Reproduce exactly the lines below, from the first through the one containing "tap(.360, 1.210, math.radians(32), math.radians(142))", and nothing more.

### GIVEN MATERIAL
=====

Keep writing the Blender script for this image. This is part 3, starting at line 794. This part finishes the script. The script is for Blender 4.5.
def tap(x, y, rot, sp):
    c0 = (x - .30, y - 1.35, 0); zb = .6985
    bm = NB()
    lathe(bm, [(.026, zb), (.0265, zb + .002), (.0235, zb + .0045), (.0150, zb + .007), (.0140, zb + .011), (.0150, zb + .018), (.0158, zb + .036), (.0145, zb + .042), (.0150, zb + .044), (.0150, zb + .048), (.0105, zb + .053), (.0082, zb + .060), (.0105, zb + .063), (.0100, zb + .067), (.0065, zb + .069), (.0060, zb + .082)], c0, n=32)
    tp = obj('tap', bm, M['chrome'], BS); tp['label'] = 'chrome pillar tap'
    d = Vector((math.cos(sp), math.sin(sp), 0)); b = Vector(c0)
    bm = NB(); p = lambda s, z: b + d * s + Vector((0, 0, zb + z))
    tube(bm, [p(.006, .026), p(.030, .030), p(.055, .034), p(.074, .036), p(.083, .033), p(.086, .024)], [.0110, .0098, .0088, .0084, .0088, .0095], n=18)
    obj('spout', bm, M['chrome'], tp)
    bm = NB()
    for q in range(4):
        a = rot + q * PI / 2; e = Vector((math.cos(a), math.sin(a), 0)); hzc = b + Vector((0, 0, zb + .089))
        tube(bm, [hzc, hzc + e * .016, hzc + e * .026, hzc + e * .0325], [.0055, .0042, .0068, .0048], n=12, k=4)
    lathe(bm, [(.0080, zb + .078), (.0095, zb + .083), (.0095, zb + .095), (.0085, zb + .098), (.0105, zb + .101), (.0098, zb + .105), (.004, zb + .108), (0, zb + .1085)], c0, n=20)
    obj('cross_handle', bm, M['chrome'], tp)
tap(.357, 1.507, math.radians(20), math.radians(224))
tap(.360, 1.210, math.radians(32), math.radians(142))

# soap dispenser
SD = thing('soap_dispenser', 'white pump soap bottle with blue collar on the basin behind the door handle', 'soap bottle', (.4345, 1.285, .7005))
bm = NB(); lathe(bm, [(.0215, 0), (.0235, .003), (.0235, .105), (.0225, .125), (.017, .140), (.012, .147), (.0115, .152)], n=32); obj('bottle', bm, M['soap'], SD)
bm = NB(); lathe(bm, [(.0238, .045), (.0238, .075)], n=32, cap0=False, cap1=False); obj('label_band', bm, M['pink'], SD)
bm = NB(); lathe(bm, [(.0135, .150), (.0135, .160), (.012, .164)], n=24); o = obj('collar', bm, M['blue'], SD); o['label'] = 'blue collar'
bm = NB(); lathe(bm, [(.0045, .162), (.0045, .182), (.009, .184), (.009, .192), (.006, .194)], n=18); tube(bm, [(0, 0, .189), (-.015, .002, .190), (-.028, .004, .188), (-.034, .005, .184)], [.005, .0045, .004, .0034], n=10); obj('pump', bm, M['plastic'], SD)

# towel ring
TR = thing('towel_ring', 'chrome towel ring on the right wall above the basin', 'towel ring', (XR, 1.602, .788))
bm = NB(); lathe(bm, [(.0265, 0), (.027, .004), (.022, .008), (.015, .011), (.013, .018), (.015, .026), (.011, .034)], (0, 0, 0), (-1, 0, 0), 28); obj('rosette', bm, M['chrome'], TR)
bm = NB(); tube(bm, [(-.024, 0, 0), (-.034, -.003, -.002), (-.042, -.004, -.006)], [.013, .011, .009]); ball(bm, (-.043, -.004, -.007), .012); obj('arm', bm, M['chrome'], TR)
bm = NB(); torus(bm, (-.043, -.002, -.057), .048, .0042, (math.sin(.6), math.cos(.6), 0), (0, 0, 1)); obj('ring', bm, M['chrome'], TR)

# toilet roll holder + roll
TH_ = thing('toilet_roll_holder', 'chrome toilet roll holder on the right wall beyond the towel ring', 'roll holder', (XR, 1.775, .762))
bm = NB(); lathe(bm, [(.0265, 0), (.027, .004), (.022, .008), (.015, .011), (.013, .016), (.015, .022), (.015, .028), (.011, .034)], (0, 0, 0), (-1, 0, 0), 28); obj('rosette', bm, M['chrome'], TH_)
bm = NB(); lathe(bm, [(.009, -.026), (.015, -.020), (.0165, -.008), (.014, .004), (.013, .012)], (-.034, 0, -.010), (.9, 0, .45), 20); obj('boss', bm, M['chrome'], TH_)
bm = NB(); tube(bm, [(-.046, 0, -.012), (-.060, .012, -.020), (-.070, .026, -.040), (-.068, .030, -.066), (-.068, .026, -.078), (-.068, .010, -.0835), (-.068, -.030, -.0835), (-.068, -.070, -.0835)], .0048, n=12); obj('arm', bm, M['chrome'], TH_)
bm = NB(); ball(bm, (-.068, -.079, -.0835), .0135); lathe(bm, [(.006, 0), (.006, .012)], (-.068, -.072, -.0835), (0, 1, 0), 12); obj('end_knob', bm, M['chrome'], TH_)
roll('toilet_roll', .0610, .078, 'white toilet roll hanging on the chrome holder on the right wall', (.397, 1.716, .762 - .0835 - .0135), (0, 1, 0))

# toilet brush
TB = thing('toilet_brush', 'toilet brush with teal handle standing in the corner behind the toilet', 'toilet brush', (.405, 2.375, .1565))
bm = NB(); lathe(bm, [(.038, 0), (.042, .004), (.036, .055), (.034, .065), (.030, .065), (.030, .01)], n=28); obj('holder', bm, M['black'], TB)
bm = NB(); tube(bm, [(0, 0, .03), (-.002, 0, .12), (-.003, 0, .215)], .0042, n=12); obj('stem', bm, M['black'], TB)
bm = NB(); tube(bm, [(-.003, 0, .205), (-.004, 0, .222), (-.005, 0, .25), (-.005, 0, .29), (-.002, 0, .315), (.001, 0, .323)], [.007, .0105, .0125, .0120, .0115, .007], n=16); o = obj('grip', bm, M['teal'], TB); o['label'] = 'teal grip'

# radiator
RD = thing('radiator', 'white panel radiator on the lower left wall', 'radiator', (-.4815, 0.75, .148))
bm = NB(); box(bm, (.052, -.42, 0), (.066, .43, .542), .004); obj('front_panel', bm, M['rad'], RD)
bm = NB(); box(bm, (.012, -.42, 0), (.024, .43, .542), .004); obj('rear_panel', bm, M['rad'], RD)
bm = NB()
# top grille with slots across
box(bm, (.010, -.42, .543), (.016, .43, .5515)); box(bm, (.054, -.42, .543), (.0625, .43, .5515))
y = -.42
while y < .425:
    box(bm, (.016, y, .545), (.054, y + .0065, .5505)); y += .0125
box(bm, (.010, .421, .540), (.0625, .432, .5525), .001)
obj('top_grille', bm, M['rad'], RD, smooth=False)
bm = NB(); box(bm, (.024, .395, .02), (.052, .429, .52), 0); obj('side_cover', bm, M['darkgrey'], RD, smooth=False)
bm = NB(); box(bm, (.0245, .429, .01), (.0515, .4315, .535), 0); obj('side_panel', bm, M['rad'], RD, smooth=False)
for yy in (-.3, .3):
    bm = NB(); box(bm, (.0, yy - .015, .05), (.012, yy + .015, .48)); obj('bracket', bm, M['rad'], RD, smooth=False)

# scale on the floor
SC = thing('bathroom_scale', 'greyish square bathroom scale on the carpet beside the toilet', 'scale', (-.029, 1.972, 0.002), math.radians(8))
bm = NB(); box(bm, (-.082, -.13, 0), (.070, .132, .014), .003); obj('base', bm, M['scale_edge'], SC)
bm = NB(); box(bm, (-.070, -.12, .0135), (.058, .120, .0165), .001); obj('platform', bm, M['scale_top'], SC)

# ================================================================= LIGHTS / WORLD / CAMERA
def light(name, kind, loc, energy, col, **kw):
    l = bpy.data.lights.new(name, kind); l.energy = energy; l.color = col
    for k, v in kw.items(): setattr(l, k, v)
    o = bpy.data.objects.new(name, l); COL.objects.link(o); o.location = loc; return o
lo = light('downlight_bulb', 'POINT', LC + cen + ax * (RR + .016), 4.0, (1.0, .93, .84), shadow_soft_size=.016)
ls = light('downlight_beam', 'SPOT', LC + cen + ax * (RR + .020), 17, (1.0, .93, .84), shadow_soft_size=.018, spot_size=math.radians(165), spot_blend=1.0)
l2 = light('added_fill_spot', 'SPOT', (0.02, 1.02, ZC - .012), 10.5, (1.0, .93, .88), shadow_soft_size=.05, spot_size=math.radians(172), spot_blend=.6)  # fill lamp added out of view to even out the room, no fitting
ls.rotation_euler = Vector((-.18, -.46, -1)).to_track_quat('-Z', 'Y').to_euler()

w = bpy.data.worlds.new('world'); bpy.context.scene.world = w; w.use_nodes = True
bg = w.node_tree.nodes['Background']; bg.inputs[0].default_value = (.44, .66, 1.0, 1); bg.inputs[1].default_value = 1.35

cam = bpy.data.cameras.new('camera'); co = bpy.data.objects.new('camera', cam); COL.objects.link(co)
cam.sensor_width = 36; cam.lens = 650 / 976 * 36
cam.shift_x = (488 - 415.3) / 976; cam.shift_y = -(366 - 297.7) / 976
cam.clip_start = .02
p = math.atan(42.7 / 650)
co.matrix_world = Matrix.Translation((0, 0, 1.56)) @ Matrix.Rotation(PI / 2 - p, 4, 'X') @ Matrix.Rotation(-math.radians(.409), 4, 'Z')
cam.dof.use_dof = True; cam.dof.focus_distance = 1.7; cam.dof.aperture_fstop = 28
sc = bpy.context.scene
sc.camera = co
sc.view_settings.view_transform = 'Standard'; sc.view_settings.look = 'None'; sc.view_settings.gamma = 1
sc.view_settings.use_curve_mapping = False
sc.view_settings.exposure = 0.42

=====

### SOLUTION FOR THIS TASK
Keep writing the Blender script for this image. This is part 3, starting at line 794. This part finishes the script. The script is for Blender 4.5.
def tap(x, y, rot, sp):
    c0 = (x - .30, y - 1.35, 0); zb = .6985
    bm = NB()
    lathe(bm, [(.026, zb), (.0265, zb + .002), (.0235, zb + .0045), (.0150, zb + .007), (.0140, zb + .011), (.0150, zb + .018), (.0158, zb + .036), (.0145, zb + .042), (.0150, zb + .044), (.0150, zb + .048), (.0105, zb + .053), (.0082, zb + .060), (.0105, zb + .063), (.0100, zb + .067), (.0065, zb + .069), (.0060, zb + .082)], c0, n=32)
    tp = obj('tap', bm, M['chrome'], BS); tp['label'] = 'chrome pillar tap'
    d = Vector((math.cos(sp), math.sin(sp), 0)); b = Vector(c0)
    bm = NB(); p = lambda s, z: b + d * s + Vector((0, 0, zb + z))
    tube(bm, [p(.006, .026), p(.030, .030), p(.055, .034), p(.074, .036), p(.083, .033), p(.086, .024)], [.0110, .0098, .0088, .0084, .0088, .0095], n=18)
    obj('spout', bm, M['chrome'], tp)
    bm = NB()
    for q in range(4):
        a = rot + q * PI / 2; e = Vector((math.cos(a), math.sin(a), 0)); hzc = b + Vector((0, 0, zb + .089))
        tube(bm, [hzc, hzc + e * .016, hzc + e * .026, hzc + e * .0325], [.0055, .0042, .0068, .0048], n=12, k=4)
    lathe(bm, [(.0080, zb + .078), (.0095, zb + .083), (.0095, zb + .095), (.0085, zb + .098), (.0105, zb + .101), (.0098, zb + .105), (.004, zb + .108), (0, zb + .1085)], c0, n=20)
    obj('cross_handle', bm, M['chrome'], tp)
tap(.357, 1.507, math.radians(20), math.radians(224))
tap(.360, 1.210, math.radians(32), math.radians(142))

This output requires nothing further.